--- Start of Material ---

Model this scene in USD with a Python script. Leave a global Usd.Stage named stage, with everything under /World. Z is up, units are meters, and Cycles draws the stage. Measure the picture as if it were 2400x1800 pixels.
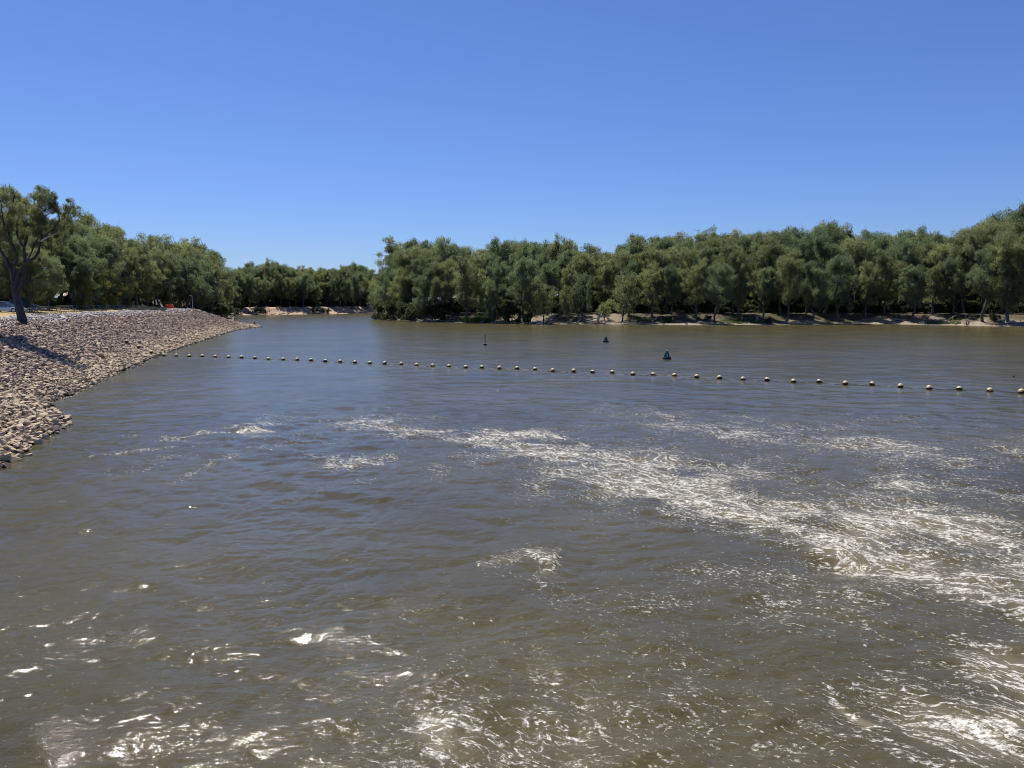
import math, random
import numpy as np, trimesh, usdkit
from meshkit import noise, fbm
from scipy.spatial import cKDTree
from shapely import geometry as sg, points as sh_points, contains_xy
from pxr import Usd, UsdGeom, UsdLux, UsdShade, Sdf, Gf, Vt

stage = Usd.Stage.CreateInMemory()
W = UsdGeom.Xform.Define(stage, '/World')
stage.SetDefaultPrim(W.GetPrim())
UsdGeom.Scope.Define(stage, '/World/Looks')

# ------------------------------------------------------------------ camera, sky, sun, exposure
F = 1803.0                      # focal length in pixels of the 2400 px wide photograph
HC = 7.0                        # eye height above the river
PITCH = math.atan(195.0 / F)
CP, SP = math.cos(PITCH), math.sin(PITCH)
cam = UsdGeom.Camera.Define(stage, '/World/camera')
cam.CreateHorizontalApertureAttr(36.0)
cam.CreateVerticalApertureAttr(27.0)
cam.CreateFocalLengthAttr(36.0 * F / 2400.0)
cam.CreateClippingRangeAttr(Gf.Vec2f(0.1, 20000.0))
cam.CreateExposureAttr(0.8)
cam.AddTranslateOp().Set(Gf.Vec3d(0, 0, HC))
cam.AddRotateXOp().Set(90.0 - math.degrees(PITCH))

SUN_AZ, SUN_EL = math.radians(-30.0), math.radians(61.0)
sun_dir = np.array([math.sin(SUN_AZ) * math.cos(SUN_EL), math.cos(SUN_AZ) * math.cos(SUN_EL), math.sin(SUN_EL)])
usdkit.material(stage, '/World/Looks/sky_look', {
    's': ('sky_texture', {'sky_type': 'single_scattering', 'sun_disc': False, 'sun_elevation': SUN_EL, 'sun_rotation': SUN_AZ,
                          'altitude': 100.0, 'air_density': 1.0, 'aerosol_density': 0.22, 'ozone_density': 2.5}),
    't': ('mix_color', {'blend_type': 'multiply', 'fac': 1.0, 'b': (0.280, 0.366, 0.585), 'use_clamp': False}),
    'b': ('background_shader', {'strength': 0.11})}, [('s.color', 't.a'), ('t.result', 'b.color')], surface='b.background')
dome = UsdLux.DomeLight.Define(stage, '/World/sky')
UsdShade.MaterialBindingAPI.Apply(dome.GetPrim()).Bind(UsdShade.Material.Get(stage, '/World/Looks/sky_look'))
dome.GetPrim().SetCustomDataByKey('kind', 'structure')
sun = UsdLux.DistantLight.Define(stage, '/World/sun')
sun.CreateNormalizeAttr(True); sun.CreateIntensityAttr(1.1); sun.CreateAngleAttr(0.53); sun.CreateColorAttr(Gf.Vec3f(1.0, 0.96, 0.89))
zx = np.cross([0, 0, 1.0], sun_dir); zx /= np.linalg.norm(zx); zy = np.cross(sun_dir, zx)
sun.AddTransformOp().Set(Gf.Matrix4d(*zx, 0, *zy, 0, *sun_dir, 0, 0, 0, 0, 1))

# ------------------------------------------------------------------ helpers
def ray(u, v):
    a, b = (np.asarray(u, float) - 1200) / F, (900 - np.asarray(v, float)) / F
    return np.stack(np.broadcast_arrays(a, CP + b * SP, -SP + b * CP), -1)
def P(u, v, z=0.0):
    d = ray(u, v); t = (z - HC) / d[..., 2]
    return d * t[..., None] + [0, 0, HC]
def PD(u, v, y):
    d = ray(u, v); return d * (y / d[..., 1])[..., None] + [0, 0, HC]
def pix(p):
    p = np.asarray(p, float); q = p - [0, 0, HC]
    dep = q[..., 1] * CP - q[..., 2] * SP
    up = q[..., 1] * SP + q[..., 2] * CP
    dep = np.where(dep > 0.1, dep, np.nan)
    return 1200 + F * q[..., 0] / dep, 900 - F * up / dep
USED = {}
def numbered(name, parent='/World'):
    k = (parent, name); n = USED.get(k, 0); USED[k] = n + 1
    return name if n == 0 else f'{name}_{n:03d}'
def tag(p, label=None, cat=None, group=None, kind=None):
    p = p.GetPrim() if hasattr(p, 'GetPrim') else p
    for k, t in (('label', label), ('category', cat), ('group', group), ('kind', kind)):
        if t: p.SetCustomDataByKey(k, t)
    return p
def obj(name, mesh, mat, parent='/World', smooth=False):
    parent = str(parent.GetPath()) if hasattr(parent, 'GetPath') else parent
    return usdkit.mesh(stage, f'{parent}/{numbered(name, parent)}', mesh, f'/World/Looks/{mat}', smooth=smooth).GetPrim()
def thing(name, label, cat, loc=(0, 0, 0), rotz=0.0, group=None):
    x = UsdGeom.Xform.Define(stage, '/World/' + numbered(name))
    x.AddTranslateOp().Set(Gf.Vec3d(*map(float, loc))); x.AddRotateZOp().Set(float(math.degrees(rotz)))
    return tag(x, label, cat, group)
def primvar(prim, name, arr):
    arr = np.asarray(arr, np.float32); api = UsdGeom.PrimvarsAPI(prim)
    if arr.ndim == 1: api.CreatePrimvar(name, Sdf.ValueTypeNames.FloatArray, 'vertex').Set(Vt.FloatArray.FromNumpy(arr))
    else: api.CreatePrimvar(name, Sdf.ValueTypeNames.Color3fArray, 'vertex').Set(Vt.Vec3fArray.FromNumpy(arr))
def join(parts):
    vs, fs, n = [], [], 0
    for v, f in parts:
        vs.append(np.asarray(v, float)); fs.append(np.asarray(f, int) + n); n += len(v)
    return np.vstack(vs), np.vstack(fs)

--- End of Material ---

_Exercise brief:_
Write out each line of the data exactly; the images should be left out.

_The response:_
Model this scene in USD with a Python script. Leave a global Usd.Stage named stage, with everything under /World. Z is up, units are meters, and Cycles draws the stage. Measure the picture as if it were 2400x1800 pixels.
import math, random
import numpy as np, trimesh, usdkit
from meshkit import noise, fbm
from scipy.spatial import cKDTree
from shapely import geometry as sg, points as sh_points, contains_xy
from pxr import Usd, UsdGeom, UsdLux, UsdShade, Sdf, Gf, Vt

stage = Usd.Stage.CreateInMemory()
W = UsdGeom.Xform.Define(stage, '/World')
stage.SetDefaultPrim(W.GetPrim())
UsdGeom.Scope.Define(stage, '/World/Looks')

# ------------------------------------------------------------------ camera, sky, sun, exposure
F = 1803.0                      # focal length in pixels of the 2400 px wide photograph
HC = 7.0                        # eye height above the river
PITCH = math.atan(195.0 / F)
CP, SP = math.cos(PITCH), math.sin(PITCH)
cam = UsdGeom.Camera.Define(stage, '/World/camera')
cam.CreateHorizontalApertureAttr(36.0)
cam.CreateVerticalApertureAttr(27.0)
cam.CreateFocalLengthAttr(36.0 * F / 2400.0)
cam.CreateClippingRangeAttr(Gf.Vec2f(0.1, 20000.0))
cam.CreateExposureAttr(0.8)
cam.AddTranslateOp().Set(Gf.Vec3d(0, 0, HC))
cam.AddRotateXOp().Set(90.0 - math.degrees(PITCH))

SUN_AZ, SUN_EL = math.radians(-30.0), math.radians(61.0)
sun_dir = np.array([math.sin(SUN_AZ) * math.cos(SUN_EL), math.cos(SUN_AZ) * math.cos(SUN_EL), math.sin(SUN_EL)])
usdkit.material(stage, '/World/Looks/sky_look', {
    's': ('sky_texture', {'sky_type': 'single_scattering', 'sun_disc': False, 'sun_elevation': SUN_EL, 'sun_rotation': SUN_AZ,
                          'altitude': 100.0, 'air_density': 1.0, 'aerosol_density': 0.22, 'ozone_density': 2.5}),
    't': ('mix_color', {'blend_type': 'multiply', 'fac': 1.0, 'b': (0.280, 0.366, 0.585), 'use_clamp': False}),
    'b': ('background_shader', {'strength': 0.11})}, [('s.color', 't.a'), ('t.result', 'b.color')], surface='b.background')
dome = UsdLux.DomeLight.Define(stage, '/World/sky')
UsdShade.MaterialBindingAPI.Apply(dome.GetPrim()).Bind(UsdShade.Material.Get(stage, '/World/Looks/sky_look'))
dome.GetPrim().SetCustomDataByKey('kind', 'structure')
sun = UsdLux.DistantLight.Define(stage, '/World/sun')
sun.CreateNormalizeAttr(True); sun.CreateIntensityAttr(1.1); sun.CreateAngleAttr(0.53); sun.CreateColorAttr(Gf.Vec3f(1.0, 0.96, 0.89))
zx = np.cross([0, 0, 1.0], sun_dir); zx /= np.linalg.norm(zx); zy = np.cross(sun_dir, zx)
sun.AddTransformOp().Set(Gf.Matrix4d(*zx, 0, *zy, 0, *sun_dir, 0, 0, 0, 0, 1))

# ------------------------------------------------------------------ helpers
def ray(u, v):
    a, b = (np.asarray(u, float) - 1200) / F, (900 - np.asarray(v, float)) / F
    return np.stack(np.broadcast_arrays(a, CP + b * SP, -SP + b * CP), -1)
def P(u, v, z=0.0):
    d = ray(u, v); t = (z - HC) / d[..., 2]
    return d * t[..., None] + [0, 0, HC]
def PD(u, v, y):
    d = ray(u, v); return d * (y / d[..., 1])[..., None] + [0, 0, HC]
def pix(p):
    p = np.asarray(p, float); q = p - [0, 0, HC]
    dep = q[..., 1] * CP - q[..., 2] * SP
    up = q[..., 1] * SP + q[..., 2] * CP
    dep = np.where(dep > 0.1, dep, np.nan)
    return 1200 + F * q[..., 0] / dep, 900 - F * up / dep
USED = {}
def numbered(name, parent='/World'):
    k = (parent, name); n = USED.get(k, 0); USED[k] = n + 1
    return name if n == 0 else f'{name}_{n:03d}'
def tag(p, label=None, cat=None, group=None, kind=None):
    p = p.GetPrim() if hasattr(p, 'GetPrim') else p
    for k, t in (('label', label), ('category', cat), ('group', group), ('kind', kind)):
        if t: p.SetCustomDataByKey(k, t)
    return p
def obj(name, mesh, mat, parent='/World', smooth=False):
    parent = str(parent.GetPath()) if hasattr(parent, 'GetPath') else parent
    return usdkit.mesh(stage, f'{parent}/{numbered(name, parent)}', mesh, f'/World/Looks/{mat}', smooth=smooth).GetPrim()
def thing(name, label, cat, loc=(0, 0, 0), rotz=0.0, group=None):
    x = UsdGeom.Xform.Define(stage, '/World/' + numbered(name))
    x.AddTranslateOp().Set(Gf.Vec3d(*map(float, loc))); x.AddRotateZOp().Set(float(math.degrees(rotz)))
    return tag(x, label, cat, group)
def primvar(prim, name, arr):
    arr = np.asarray(arr, np.float32); api = UsdGeom.PrimvarsAPI(prim)
    if arr.ndim == 1: api.CreatePrimvar(name, Sdf.ValueTypeNames.FloatArray, 'vertex').Set(Vt.FloatArray.FromNumpy(arr))
    else: api.CreatePrimvar(name, Sdf.ValueTypeNames.Color3fArray, 'vertex').Set(Vt.Vec3fArray.FromNumpy(arr))
def join(parts):
    vs, fs, n = [], [], 0
    for v, f in parts:
        vs.append(np.asarray(v, float)); fs.append(np.asarray(f, int) + n); n += len(v)
    return np.vstack(vs), np.vstack(fs)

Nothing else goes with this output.